Your task is to retype the lines from the opening of the material through the line that includes "COL = S.collection". Do not copy the pictures.

--- start ---

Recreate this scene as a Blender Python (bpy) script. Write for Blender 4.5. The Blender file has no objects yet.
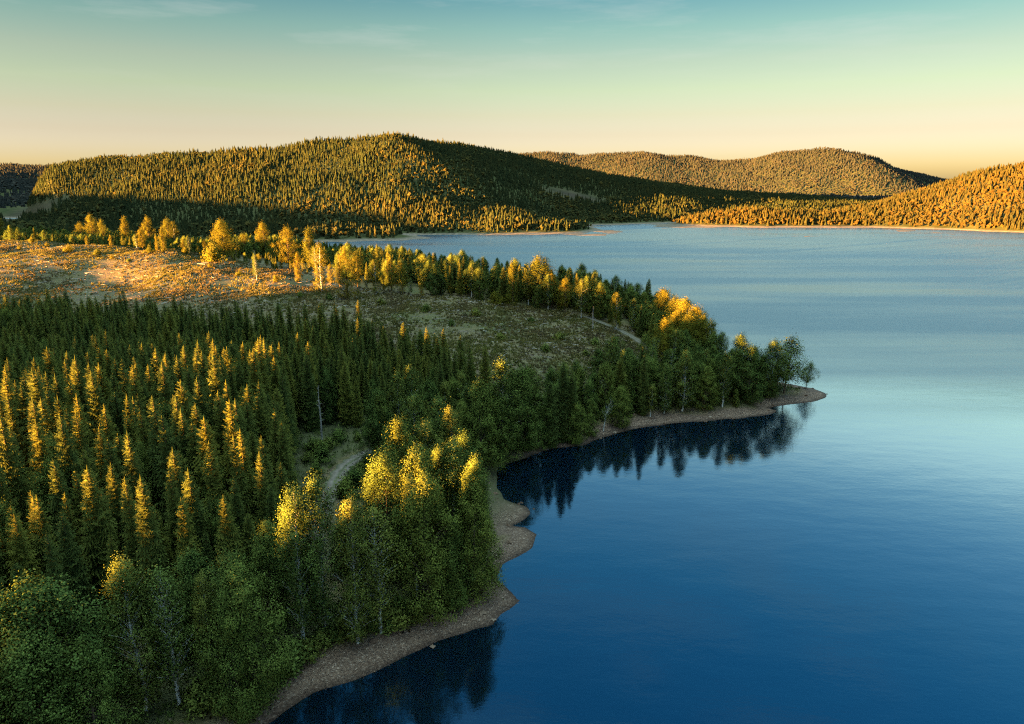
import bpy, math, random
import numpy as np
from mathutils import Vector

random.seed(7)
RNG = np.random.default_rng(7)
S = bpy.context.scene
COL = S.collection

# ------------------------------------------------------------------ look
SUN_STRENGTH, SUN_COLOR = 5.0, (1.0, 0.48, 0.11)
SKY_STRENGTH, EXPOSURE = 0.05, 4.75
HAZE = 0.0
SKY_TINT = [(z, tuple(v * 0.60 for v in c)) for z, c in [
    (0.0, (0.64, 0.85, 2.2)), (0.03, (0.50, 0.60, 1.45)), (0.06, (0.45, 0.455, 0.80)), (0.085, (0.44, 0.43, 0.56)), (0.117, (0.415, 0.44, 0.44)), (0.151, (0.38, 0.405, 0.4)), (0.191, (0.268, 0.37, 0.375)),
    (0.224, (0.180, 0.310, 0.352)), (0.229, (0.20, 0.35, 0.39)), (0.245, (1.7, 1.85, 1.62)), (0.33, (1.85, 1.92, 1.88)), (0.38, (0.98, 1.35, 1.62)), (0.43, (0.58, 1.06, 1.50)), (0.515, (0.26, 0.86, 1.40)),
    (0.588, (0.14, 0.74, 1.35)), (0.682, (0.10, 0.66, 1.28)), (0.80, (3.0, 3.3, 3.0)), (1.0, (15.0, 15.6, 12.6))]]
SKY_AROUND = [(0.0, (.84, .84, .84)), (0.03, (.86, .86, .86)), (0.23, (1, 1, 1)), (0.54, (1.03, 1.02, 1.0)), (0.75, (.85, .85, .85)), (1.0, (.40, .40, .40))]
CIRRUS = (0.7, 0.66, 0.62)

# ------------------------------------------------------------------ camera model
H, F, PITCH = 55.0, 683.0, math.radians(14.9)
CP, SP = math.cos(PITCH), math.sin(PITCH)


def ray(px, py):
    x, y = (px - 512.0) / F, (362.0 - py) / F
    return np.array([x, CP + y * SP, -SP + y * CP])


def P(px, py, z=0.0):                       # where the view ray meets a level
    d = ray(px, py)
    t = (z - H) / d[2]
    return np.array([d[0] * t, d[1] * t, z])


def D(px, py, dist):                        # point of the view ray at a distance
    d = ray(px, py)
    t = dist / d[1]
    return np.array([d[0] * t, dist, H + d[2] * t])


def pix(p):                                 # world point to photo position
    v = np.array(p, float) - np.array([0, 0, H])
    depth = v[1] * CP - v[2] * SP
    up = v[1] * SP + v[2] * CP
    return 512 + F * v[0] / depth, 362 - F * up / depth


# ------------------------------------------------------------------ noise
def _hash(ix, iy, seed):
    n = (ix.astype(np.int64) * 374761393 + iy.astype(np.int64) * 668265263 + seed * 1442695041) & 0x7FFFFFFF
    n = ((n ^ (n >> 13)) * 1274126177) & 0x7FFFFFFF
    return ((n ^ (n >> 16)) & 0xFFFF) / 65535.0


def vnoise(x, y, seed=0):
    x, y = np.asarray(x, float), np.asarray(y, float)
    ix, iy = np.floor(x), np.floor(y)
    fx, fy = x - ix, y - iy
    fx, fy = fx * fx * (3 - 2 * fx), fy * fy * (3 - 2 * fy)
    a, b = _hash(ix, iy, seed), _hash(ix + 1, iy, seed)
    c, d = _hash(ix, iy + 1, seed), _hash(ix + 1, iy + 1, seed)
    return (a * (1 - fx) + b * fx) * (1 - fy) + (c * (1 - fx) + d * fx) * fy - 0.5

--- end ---

> _SOLUTION TO THIS EXERCISE_
Recreate this scene as a Blender Python (bpy) script. Write for Blender 4.5. The Blender file has no objects yet.
import bpy, math, random
import numpy as np
from mathutils import Vector

random.seed(7)
RNG = np.random.default_rng(7)
S = bpy.context.scene
COL = S.collection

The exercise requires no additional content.